The first major case in Commerce Clause jurisprudence is Wickard v. Filburn. Basically, the Congress passed a law regulating wheat production based on the Commerce Clause. A farmer grew more wheat than allowed under the law. When the case went to court his argument was that the excess was that it was his own wheat, grown on his farm, for his own personal consumption. In essence, the wheat he produced never travelled in interstate commerce and couldn't be regulated under the law based on the Commerce Clause. The Supreme Court disagreed. According to the Court, his wholly INTRAstate production of wheat was still subject to the law because if many people did the same thing, it would negatively affect interstate commerce. IOW, by producing wheat on his own farm, for his own use, and never crossing a state line he STILL had an effect on interstate commerce because such home use would be that much less wheat in demand on the interstate market.
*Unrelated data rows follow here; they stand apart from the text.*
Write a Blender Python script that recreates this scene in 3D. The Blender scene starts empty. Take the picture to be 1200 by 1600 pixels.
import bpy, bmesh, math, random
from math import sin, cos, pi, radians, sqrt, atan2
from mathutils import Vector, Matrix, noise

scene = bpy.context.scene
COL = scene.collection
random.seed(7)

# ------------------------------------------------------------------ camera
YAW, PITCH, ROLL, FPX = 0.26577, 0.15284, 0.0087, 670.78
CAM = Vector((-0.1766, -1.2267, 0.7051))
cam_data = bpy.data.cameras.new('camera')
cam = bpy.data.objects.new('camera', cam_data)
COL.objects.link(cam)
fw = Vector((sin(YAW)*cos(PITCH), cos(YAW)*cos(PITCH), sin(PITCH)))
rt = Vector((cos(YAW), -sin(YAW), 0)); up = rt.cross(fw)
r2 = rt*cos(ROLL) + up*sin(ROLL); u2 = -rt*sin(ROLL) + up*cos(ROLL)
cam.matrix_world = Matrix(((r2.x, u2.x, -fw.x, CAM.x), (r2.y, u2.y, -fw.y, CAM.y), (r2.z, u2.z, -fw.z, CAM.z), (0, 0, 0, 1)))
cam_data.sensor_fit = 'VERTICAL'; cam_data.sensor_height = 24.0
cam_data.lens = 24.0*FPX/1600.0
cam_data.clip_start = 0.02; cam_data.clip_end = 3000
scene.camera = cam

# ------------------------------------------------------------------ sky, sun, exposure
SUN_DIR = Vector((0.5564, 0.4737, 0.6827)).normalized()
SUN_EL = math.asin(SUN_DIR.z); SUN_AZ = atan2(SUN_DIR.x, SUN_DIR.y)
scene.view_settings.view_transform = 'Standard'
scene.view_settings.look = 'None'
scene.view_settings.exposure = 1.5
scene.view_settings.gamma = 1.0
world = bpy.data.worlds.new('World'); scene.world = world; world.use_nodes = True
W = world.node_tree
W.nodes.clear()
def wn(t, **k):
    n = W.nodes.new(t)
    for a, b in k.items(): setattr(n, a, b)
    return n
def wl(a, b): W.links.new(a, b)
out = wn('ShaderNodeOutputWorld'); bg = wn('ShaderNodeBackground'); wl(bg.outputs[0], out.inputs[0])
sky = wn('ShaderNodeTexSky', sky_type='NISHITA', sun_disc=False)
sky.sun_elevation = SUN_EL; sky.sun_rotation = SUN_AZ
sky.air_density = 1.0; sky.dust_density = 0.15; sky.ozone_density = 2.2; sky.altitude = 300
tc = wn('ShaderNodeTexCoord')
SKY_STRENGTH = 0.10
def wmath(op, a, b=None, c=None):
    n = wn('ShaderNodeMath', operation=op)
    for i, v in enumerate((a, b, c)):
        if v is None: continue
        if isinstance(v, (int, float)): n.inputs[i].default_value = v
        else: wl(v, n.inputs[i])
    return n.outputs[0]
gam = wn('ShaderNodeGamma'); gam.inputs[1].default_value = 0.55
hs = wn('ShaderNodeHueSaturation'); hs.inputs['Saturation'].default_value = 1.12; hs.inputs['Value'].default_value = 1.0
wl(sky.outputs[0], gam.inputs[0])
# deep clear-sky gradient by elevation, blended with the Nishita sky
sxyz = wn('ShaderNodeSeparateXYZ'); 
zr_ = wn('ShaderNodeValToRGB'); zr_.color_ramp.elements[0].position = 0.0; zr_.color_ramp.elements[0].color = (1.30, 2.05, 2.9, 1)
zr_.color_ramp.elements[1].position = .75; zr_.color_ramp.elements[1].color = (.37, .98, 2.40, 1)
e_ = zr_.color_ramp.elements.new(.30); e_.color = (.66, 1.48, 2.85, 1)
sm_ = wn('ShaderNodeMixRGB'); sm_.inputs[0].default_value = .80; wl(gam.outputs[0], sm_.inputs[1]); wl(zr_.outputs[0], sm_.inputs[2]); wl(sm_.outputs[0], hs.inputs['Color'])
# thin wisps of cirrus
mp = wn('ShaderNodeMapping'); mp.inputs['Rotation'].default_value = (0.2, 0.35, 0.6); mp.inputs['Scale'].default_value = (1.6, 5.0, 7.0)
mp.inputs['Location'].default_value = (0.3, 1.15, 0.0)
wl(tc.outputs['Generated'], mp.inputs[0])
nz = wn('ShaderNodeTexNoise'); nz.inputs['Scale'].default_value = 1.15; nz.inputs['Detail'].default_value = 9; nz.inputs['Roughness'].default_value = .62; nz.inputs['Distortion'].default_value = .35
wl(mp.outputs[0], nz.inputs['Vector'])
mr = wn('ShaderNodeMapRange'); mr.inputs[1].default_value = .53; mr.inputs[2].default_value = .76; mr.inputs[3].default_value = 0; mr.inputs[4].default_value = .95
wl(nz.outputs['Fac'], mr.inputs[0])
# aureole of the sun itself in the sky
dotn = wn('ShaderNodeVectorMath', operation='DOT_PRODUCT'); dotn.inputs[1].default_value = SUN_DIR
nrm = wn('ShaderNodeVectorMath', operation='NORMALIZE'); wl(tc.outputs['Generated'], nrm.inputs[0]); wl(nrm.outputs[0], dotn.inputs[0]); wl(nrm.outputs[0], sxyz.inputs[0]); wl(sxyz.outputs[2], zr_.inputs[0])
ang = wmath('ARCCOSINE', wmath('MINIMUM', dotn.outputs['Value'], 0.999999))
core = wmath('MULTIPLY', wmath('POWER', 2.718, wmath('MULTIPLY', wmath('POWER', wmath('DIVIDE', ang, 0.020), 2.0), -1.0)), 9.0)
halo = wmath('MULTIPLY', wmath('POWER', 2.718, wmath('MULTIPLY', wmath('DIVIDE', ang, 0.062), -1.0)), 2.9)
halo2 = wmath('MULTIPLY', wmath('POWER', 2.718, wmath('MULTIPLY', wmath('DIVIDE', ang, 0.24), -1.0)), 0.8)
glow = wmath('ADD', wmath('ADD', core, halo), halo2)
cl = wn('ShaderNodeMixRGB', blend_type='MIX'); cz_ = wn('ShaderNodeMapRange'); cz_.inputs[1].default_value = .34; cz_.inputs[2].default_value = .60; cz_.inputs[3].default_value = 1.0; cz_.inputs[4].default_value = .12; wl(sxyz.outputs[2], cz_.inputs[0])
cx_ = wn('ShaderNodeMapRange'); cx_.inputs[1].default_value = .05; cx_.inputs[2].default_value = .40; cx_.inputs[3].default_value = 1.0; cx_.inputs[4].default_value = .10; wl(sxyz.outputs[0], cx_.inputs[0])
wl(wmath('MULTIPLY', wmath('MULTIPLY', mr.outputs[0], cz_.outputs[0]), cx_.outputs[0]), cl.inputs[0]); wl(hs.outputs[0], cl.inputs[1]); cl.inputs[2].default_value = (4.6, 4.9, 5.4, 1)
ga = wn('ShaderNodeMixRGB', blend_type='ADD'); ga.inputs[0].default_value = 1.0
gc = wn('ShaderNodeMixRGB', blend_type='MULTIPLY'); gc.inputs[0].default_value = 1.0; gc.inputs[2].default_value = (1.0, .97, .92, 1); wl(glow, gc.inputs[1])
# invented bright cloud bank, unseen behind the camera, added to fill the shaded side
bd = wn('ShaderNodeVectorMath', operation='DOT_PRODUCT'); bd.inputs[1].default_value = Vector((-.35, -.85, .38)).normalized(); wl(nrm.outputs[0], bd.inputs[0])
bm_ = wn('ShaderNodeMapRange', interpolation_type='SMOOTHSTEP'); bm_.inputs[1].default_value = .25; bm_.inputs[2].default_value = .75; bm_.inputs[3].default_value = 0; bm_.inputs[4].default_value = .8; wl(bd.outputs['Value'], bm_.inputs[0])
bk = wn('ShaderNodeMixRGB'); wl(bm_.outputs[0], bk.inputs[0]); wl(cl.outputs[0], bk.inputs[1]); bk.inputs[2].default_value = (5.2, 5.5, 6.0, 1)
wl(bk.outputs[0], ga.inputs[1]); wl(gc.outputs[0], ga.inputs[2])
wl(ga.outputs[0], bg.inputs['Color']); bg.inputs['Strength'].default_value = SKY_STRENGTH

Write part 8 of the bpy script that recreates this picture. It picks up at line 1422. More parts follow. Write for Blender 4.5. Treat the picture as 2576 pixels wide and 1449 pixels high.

(Do you see where this is going?)

If you look at the '34 NFA and the '86 GOPA as an attempt to limit and regulate interstate commerce in machineguns on the civilian market, it should become clearer. The artificially inflated prices for full autos are an effect of the Congressional attempt to limit and regulate interstate commerce in machineguns. By throwing open the doors to make new machineguns, even for home use (never to transfer or cross state lines) it would have the same effect on the interstate market for machineguns as the farmer's home grown wheat in Wickard. It would cause the prices of transferable machineguns to drop as people wouldn't pay those enormous sums for registered sears - they'd just make one at home. And by doing so, they would nonetheless depress the interstate market and affect interstate commerce.
 
It's interesting that the purpose of the '34 NFA and '86 FOPA was to create a negative effect to the interstate commerce of a particular product. In addition, the '86 FOPA even has the negative effect of decreasing tax revenues by the federal government.

So the commerce clause is being used exactly opposite to its original intent.